-- Start of INFORMATION SHOWN --

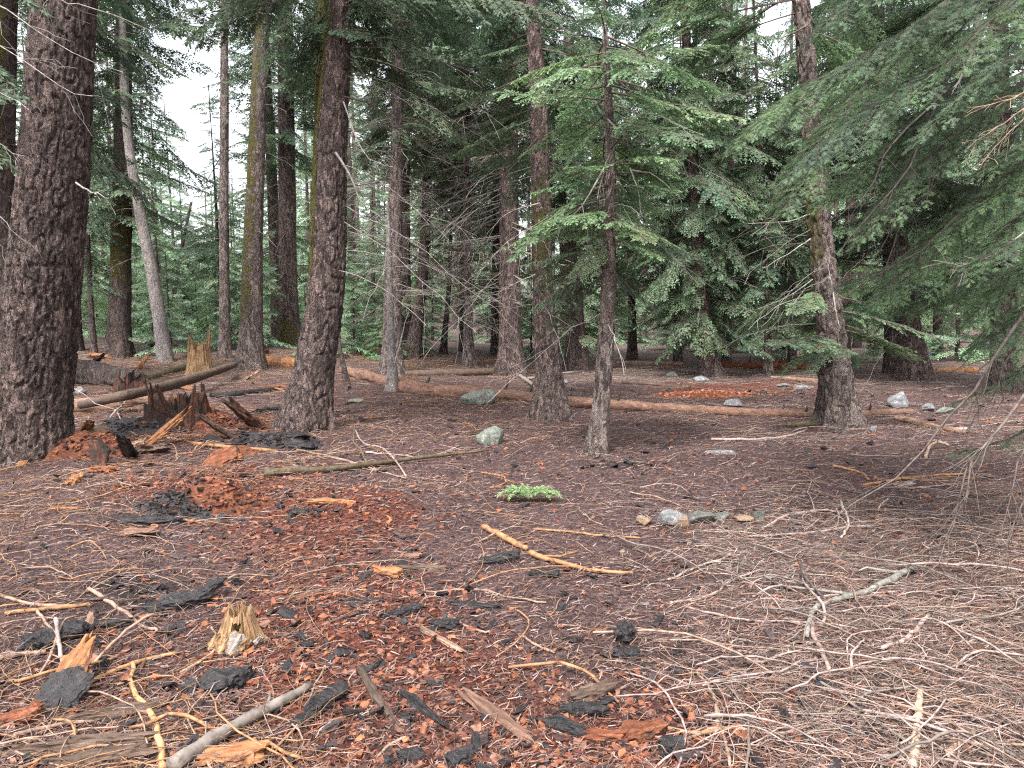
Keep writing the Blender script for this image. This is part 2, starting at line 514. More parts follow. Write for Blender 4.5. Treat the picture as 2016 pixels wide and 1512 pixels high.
def spray(axis_pts, rad0, lod, rng, width=0.42, start=0.25, droop=0.25, bare=0.0, tipcol=1.5):
    """A living branch along axis_pts (K,3): wood axis, side shoots in a flat plane and needle-clad twiglets."""
    mb = MB()
    A = catmull(axis_pts, 14)
    seg = np.linalg.norm(np.diff(A, axis=0), axis=1)
    cum = np.concatenate([[0], np.cumsum(seg)])
    L = cum[-1]
    sides = 5 if lod <= 1 else 3
    R = rad0 * (1 - 0.86 * cum / L)
    v, f = tubes(A[None], R[None], sides)
    mb.add(v, f, 1, (0.10, 0.075, 0.06))
    sp = {0: 0.055, 1: 0.065, 2: 0.095, 3: 0.20, 4: 0.05, 5: 0.016, 6: 0.11}[lod]
    n = max(4, int(L * (1 - start) / sp))
    s = L * (start + (1 - start) * (np.arange(2 * n) // 2 + rng.uniform(0, 1, 2 * n)) / n)
    s = np.clip(s, 0, L * 0.995)
    side = np.where(np.arange(2 * n) % 2 == 0, 1.0, -1.0)

    def at(sv):
        return np.stack([np.interp(sv, cum, A[:, k]) for k in range(3)], -1)
    p0 = at(s)
    T = unit(at(np.minimum(s + 0.03 * L, L)) - at(np.maximum(s - 0.03 * L, 0)))
    Sd = unit(np.cross(T, np.array([0, 0, 1.0])))
    u = s / L
    prof = np.minimum(1.0, (u - start * 0.6) / 0.3) * (1 - u) ** 0.75
    ll = (width * L * np.clip(prof, 0.05, 1) + 0.05) * rng.uniform(0.55, 1.2, len(s))
    fwd = rng.uniform(0.55, 1.0, len(s))
    d = unit(T * fwd[:, None] + Sd * side[:, None] + rng.normal(0, 0.12, (len(s), 3)))
    # side shoots curve down
    t4 = np.linspace(0, 1, 4)
    LP = p0[:, None] + d[:, None] * (ll[:, None] * t4[None])[:, :, None]
    LP[:, :, 2] -= droop * ll[:, None] * t4[None] ** 2
    LP += T[:, None] * (0.18 * ll[:, None] * t4[None] ** 2)[:, :, None]
    if lod <= 2 or lod == 6:
        rr = np.maximum(0.0016, rad0 * 0.3) * (1 - 0.75 * t4)
        v, f = tubes(LP, np.broadcast_to(rr, LP.shape[:2]), 3)
        mb.add(v, f, 1, (0.10, 0.08, 0.06))
    keep = rng.uniform(0, 1, len(s)) >= bare
    LP, ll, d = LP[keep], ll[keep], d[keep]
    if len(ll) == 0:
        return mb
    # twiglets on side shoots
    tsp = {0: 0.026, 1: 0.032, 2: 0.05, 3: 0.12, 4: 0.042, 5: 0.011}[lod]
    cnt = np.maximum(2, (ll / tsp).astype(int)) * 2 + 1
    own = np.repeat(np.arange(len(ll)), cnt)
    k = np.concatenate([np.arange(c) for c in cnt])
    tt = np.clip(((k // 2) + rng.uniform(0.2, 1.0, len(k))) / (cnt[own] / 2), 0.08, 1.0)
    tip = k == cnt[own] - 1
    tt = np.where(tip, 0.97, tt)
    q = tt * 3
    i0 = np.clip(q.astype(int), 0, 2)
    fr = (q - i0)[:, None]
    B = LP[own, i0] * (1 - fr) + LP[own, i0 + 1] * fr
    D = unit(LP[own, i0 + 1] - LP[own, i0])
    S2 = unit(np.cross(D, np.array([0, 0, 1.0])))
    sg = np.where(tip, 0.0, np.where(k % 2 == 0, 1.0, -1.0))
    dd = unit(D * rng.uniform(0.6, 1.1, len(k))[:, None] + S2 * sg[:, None] + rng.normal(0, 0.16, (len(k), 3)) + np.array([0, 0, -0.10]))
    base_l = {0: 0.075, 1: 0.085, 2: 0.11, 3: 0.26, 4: 0.085, 5: 0.03}[lod]
    bl = base_l * rng.uniform(0.55, 1.25, len(k)) * (1.15 - 0.55 * tt)
    bw = {0: 0.016, 1: 0.0125, 2: 0.018, 3: 0.045, 4: 0.014, 5: 0.0045}[lod] * rng.uniform(0.75, 1.25, len(k))
    nrm = unit(np.cross(dd, S2 + rng.normal(0, 0.25, S2.shape)) + rng.normal(0, 0.22, S2.shape))
    wv = unit(np.cross(dd, nrm))
    g = (0.75 + 0.3 * rng.uniform(0, 1, len(k)) + (tipcol - 1) * tt ** 3 * rng.uniform(0.3, 1, len(k)))[:, None]
    colr = g * np.array([[1.0, 1.0, 1.0]]) * (1 + rng.normal(0, 0.06, (len(k), 3)))
    if lod == 0:
        m = 9
        a = (np.arange(m) + 0.6) / m
        st = B[:, None] + dd[:, None] * (bl[:, None] * a[None])[:, :, None]
        Vs, Cs = [], []
        for sgn in (1, -1):
            nd = unit(dd[:, None] * 0.75 + sgn * wv[:, None] + rng.normal(0, 0.2, st.shape))
            nl = bw[:, None] * rng.uniform(0.8, 1.3, (len(k), m)) * (1.15 - 0.4 * a[None])
            tipp = st + nd * nl[:, :, None]
            off = dd[:, None] * 0.0022
            Vs.append(np.stack([st - off, st + off, tipp], 2).reshape(-1, 3))
            Cs.append(np.repeat(colr, m * 3, axis=0))
        V = np.concatenate(Vs)
        mb.add(V, np.arange(len(V)).reshape(-1, 3), 0, np.concatenate(Cs))
        P2 = np.stack([B, B + dd * bl[:, None]], 1)
        v, f = tubes(P2, np.tile([0.0013, 0.0007], (len(k), 1)), 3)
        mb.add(v, f, 0, np.repeat(colr, 6, axis=0) * 0.9)
    else:
        mid = B + dd * (bl * 0.45)[:, None]
        lift = nrm * (bw * 0.35)[:, None]
        V = np.stack([B, mid + wv * bw[:, None] + lift, B + dd * bl[:, None], mid - wv * bw[:, None] + lift], 1)
        idx = np.arange(len(k) * 4).reshape(-1, 4)
        mb.add(V.reshape(-1, 3), idx, 0, np.repeat(colr, 4, axis=0))
    return mb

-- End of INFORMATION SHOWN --

> _EXERCISE BRIEF_: Leave out the pictures, then repeat the listing above exactly from its first line to the line with "side = np.where(np.arange(2", inclusive.

> _TASK RESULT_:
Keep writing the Blender script for this image. This is part 2, starting at line 514. More parts follow. Write for Blender 4.5. Treat the picture as 2016 pixels wide and 1512 pixels high.
def spray(axis_pts, rad0, lod, rng, width=0.42, start=0.25, droop=0.25, bare=0.0, tipcol=1.5):
    """A living branch along axis_pts (K,3): wood axis, side shoots in a flat plane and needle-clad twiglets."""
    mb = MB()
    A = catmull(axis_pts, 14)
    seg = np.linalg.norm(np.diff(A, axis=0), axis=1)
    cum = np.concatenate([[0], np.cumsum(seg)])
    L = cum[-1]
    sides = 5 if lod <= 1 else 3
    R = rad0 * (1 - 0.86 * cum / L)
    v, f = tubes(A[None], R[None], sides)
    mb.add(v, f, 1, (0.10, 0.075, 0.06))
    sp = {0: 0.055, 1: 0.065, 2: 0.095, 3: 0.20, 4: 0.05, 5: 0.016, 6: 0.11}[lod]
    n = max(4, int(L * (1 - start) / sp))
    s = L * (start + (1 - start) * (np.arange(2 * n) // 2 + rng.uniform(0, 1, 2 * n)) / n)
    s = np.clip(s, 0, L * 0.995)
    side = np.where(np.arange(2 * n) % 2 == 0, 1.0, -1.0)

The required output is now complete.